Note. -- The sides of the tin before being papered must be lined with wood upsets. This cake is sold at 6d. per pound. 

167. -- Lemon Cake.

 3/4 lb. of butter, 3/4 lb. of sugar, 1 lb. of eggs, 1/2 gill of brandy, lb. of flour, the grated rind of two lemons. Cream the butter, sugar, and eggs, in the usual way, stir in the lemon rind, brandy, and flour; put in small moulds and bake in a moderate oven. 

168. -- Bristol Cake.

2 lbs. of butter, 2 lbs. of sugar, 2 lbs. of eggs, 2 lbs. of flour, 1 lb. of patent flour, 3 lbs. of sultana raisins. Cream this cake in the usual way, bake in small round hoops, weighed out at 1 lb. each. Bake in moderate oven. 

l69. -- Jubilee Cakes.

4 1/2 lbs. of flour, 1 lb. 6 ozs. of butter, 1 lb. 14 ozs. of castor sugar, 11 eggs, 1 1/4 oz. of carbonate of soda, 1 3/4 oz. of cream of tartar, churned milk to dough. Weigh the flour, add the tartar and soda, make a bay; have the butter previously warmed, put it in the bay with the sugar, cream it well with your hand, adding the eggs gradually, then mix all together and make into a nice batter. Weigh at 1 lb. for sixpence.

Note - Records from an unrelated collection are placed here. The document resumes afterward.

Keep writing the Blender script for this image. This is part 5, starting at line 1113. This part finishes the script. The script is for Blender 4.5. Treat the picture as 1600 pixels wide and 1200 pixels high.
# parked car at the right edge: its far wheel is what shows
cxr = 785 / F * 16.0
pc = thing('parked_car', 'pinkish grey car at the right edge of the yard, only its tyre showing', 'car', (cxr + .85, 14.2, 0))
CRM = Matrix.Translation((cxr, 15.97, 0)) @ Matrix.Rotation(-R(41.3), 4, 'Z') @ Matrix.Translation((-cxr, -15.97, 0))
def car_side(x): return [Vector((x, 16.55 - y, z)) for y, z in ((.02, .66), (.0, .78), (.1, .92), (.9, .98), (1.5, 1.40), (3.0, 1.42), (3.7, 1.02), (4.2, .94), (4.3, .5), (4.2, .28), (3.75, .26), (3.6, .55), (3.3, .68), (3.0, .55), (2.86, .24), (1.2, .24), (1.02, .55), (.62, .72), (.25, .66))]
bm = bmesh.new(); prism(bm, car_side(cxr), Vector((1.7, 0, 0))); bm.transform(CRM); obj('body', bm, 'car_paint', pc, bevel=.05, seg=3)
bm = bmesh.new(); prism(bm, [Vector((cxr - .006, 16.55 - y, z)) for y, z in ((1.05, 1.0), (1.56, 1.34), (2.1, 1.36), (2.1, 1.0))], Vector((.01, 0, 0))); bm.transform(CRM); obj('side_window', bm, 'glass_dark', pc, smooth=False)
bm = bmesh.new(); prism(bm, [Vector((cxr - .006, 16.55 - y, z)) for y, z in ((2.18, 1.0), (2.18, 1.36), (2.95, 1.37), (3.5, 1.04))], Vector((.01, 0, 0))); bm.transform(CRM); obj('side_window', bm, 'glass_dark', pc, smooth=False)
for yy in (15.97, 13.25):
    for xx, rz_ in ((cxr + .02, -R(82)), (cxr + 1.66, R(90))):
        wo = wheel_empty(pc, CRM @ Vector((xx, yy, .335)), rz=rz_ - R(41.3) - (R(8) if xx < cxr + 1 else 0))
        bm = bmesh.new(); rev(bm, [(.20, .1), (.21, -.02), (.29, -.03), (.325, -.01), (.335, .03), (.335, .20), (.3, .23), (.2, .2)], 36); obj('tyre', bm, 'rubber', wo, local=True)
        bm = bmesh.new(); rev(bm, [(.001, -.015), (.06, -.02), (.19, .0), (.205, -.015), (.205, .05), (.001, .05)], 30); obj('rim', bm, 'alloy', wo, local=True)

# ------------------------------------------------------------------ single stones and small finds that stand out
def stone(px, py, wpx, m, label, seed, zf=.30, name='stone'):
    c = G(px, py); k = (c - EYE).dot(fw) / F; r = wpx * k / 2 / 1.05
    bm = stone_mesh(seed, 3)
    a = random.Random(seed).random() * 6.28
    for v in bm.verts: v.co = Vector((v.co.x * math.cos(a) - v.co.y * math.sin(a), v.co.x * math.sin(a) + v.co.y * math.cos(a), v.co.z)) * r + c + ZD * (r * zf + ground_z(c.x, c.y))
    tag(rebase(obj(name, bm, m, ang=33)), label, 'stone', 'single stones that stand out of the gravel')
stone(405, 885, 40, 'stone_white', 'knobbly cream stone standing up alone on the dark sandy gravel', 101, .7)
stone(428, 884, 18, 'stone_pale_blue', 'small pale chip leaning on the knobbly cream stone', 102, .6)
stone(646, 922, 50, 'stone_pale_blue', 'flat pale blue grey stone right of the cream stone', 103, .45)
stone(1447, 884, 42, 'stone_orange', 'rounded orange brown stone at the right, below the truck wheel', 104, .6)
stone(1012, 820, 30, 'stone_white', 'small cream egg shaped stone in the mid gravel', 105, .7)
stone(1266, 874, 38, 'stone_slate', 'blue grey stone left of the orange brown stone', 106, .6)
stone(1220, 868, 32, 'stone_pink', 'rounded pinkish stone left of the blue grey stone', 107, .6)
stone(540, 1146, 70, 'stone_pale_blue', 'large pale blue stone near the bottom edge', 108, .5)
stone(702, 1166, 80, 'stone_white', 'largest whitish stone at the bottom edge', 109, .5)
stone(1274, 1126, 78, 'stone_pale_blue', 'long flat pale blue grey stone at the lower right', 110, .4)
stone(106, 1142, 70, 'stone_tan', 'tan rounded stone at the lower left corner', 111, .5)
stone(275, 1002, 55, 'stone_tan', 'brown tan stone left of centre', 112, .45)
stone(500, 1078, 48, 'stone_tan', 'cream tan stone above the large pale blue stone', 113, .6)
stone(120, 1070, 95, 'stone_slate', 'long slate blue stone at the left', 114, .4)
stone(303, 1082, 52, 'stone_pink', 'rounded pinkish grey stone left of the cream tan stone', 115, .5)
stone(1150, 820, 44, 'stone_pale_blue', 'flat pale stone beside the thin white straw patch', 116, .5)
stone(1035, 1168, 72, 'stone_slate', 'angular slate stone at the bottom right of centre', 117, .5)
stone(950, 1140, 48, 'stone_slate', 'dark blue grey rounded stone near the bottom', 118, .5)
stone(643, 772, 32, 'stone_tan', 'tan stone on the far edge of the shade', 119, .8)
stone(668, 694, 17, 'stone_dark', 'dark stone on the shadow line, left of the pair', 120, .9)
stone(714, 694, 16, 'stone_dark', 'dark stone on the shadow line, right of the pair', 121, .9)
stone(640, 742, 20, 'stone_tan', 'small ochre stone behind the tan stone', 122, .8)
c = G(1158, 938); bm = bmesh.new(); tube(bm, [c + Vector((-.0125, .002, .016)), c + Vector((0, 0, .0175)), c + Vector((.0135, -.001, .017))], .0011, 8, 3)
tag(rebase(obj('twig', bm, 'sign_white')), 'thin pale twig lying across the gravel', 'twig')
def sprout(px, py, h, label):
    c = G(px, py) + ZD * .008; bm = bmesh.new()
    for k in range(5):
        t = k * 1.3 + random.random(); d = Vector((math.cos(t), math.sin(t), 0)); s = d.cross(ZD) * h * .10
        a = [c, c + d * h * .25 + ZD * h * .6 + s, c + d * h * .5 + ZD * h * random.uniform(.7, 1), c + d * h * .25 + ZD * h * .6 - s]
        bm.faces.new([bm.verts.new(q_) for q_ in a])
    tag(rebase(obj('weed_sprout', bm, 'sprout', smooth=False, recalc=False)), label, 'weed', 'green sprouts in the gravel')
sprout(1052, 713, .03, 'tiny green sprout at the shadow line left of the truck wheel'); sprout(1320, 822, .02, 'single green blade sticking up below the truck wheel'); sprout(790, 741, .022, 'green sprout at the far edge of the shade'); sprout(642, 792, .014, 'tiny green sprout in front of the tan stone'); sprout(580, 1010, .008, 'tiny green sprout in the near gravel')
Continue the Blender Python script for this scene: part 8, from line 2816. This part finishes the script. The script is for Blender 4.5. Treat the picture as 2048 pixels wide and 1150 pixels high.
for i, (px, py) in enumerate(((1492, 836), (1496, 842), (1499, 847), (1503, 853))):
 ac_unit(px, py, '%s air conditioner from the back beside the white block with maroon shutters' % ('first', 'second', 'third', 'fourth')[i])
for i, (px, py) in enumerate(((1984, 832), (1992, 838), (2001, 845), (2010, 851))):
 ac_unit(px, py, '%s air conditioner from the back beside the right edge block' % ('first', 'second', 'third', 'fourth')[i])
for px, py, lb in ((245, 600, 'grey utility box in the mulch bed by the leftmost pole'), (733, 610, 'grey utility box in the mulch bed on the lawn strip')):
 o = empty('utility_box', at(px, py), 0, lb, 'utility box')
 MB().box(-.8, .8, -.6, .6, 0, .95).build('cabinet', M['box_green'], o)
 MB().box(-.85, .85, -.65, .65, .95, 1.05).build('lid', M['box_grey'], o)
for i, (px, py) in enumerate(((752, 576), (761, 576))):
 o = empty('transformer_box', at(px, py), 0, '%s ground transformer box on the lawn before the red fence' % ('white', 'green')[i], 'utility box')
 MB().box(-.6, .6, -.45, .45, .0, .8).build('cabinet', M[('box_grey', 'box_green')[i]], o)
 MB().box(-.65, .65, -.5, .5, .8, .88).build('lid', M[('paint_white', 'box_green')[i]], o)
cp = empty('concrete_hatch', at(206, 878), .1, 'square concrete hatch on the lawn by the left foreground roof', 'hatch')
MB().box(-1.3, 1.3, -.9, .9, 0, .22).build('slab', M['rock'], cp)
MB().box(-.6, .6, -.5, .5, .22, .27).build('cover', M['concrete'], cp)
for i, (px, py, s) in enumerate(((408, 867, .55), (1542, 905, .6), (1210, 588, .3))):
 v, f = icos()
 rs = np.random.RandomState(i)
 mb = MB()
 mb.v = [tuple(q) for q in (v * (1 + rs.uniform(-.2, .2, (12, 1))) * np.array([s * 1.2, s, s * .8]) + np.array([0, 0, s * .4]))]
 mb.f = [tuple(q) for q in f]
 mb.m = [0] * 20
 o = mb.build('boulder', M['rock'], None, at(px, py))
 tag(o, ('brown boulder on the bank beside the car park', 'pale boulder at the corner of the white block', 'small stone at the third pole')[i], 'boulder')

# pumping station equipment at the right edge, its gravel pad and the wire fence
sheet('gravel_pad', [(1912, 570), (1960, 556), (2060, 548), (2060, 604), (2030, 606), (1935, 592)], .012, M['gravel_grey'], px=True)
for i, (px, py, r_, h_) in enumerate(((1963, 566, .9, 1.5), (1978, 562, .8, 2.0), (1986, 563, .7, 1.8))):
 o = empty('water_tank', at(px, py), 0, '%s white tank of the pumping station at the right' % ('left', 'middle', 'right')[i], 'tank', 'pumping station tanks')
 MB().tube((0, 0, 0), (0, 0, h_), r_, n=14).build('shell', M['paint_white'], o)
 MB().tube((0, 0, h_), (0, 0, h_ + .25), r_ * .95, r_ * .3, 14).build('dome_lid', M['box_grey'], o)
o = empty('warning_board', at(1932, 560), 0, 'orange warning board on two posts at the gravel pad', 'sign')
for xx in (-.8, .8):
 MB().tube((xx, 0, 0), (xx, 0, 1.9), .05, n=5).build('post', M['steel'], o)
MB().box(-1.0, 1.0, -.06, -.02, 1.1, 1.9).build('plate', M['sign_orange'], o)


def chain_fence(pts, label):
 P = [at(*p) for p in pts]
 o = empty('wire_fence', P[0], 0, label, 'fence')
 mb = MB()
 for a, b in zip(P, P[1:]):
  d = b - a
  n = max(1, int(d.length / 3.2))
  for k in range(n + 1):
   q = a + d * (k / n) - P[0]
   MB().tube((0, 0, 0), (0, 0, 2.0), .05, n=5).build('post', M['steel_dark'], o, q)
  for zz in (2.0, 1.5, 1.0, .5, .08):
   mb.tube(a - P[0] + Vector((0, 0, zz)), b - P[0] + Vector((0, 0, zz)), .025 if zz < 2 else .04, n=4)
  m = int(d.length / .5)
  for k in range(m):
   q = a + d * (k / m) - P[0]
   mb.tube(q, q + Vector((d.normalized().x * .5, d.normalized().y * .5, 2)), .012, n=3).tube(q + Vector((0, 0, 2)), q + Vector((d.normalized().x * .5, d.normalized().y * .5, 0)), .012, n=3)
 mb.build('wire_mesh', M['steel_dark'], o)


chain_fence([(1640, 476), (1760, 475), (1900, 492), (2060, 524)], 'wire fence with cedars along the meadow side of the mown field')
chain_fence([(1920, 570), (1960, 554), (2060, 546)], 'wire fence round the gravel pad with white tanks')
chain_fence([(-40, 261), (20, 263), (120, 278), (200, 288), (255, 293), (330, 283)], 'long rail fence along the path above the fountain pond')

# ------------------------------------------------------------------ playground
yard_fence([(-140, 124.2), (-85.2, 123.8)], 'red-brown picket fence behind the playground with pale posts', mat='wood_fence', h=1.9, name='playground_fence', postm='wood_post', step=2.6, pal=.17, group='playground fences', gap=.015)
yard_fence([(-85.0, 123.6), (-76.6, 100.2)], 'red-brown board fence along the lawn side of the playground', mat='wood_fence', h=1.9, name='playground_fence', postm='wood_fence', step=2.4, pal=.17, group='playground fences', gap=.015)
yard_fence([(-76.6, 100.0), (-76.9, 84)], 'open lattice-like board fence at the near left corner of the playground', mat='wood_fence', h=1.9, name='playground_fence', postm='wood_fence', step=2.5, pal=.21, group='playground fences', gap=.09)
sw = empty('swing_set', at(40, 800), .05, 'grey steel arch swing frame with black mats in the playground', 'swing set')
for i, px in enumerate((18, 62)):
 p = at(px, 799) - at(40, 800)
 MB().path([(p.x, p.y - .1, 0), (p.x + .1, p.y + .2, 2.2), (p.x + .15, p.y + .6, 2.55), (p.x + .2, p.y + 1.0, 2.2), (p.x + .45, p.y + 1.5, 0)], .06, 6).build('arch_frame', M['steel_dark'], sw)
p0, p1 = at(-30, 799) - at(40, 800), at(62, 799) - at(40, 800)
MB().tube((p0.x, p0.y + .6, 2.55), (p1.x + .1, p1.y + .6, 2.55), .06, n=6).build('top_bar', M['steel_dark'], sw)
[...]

This makes a number of cakes of various kinds -- such as Cilron Cake, by adding a small quantity of thinly chopped citron; Madeira Cake by dusting the top with castor sugar, and placing two pieces of peel on the top; Plum Cake, by adding a few currants and cut peel; Coconut Cake, by adding a little cocoa-nut to the mixture, and dusting the top with cocoa-nut; and Seed Cake, by adding a few seeds. It is a capital mixture when nicely got up.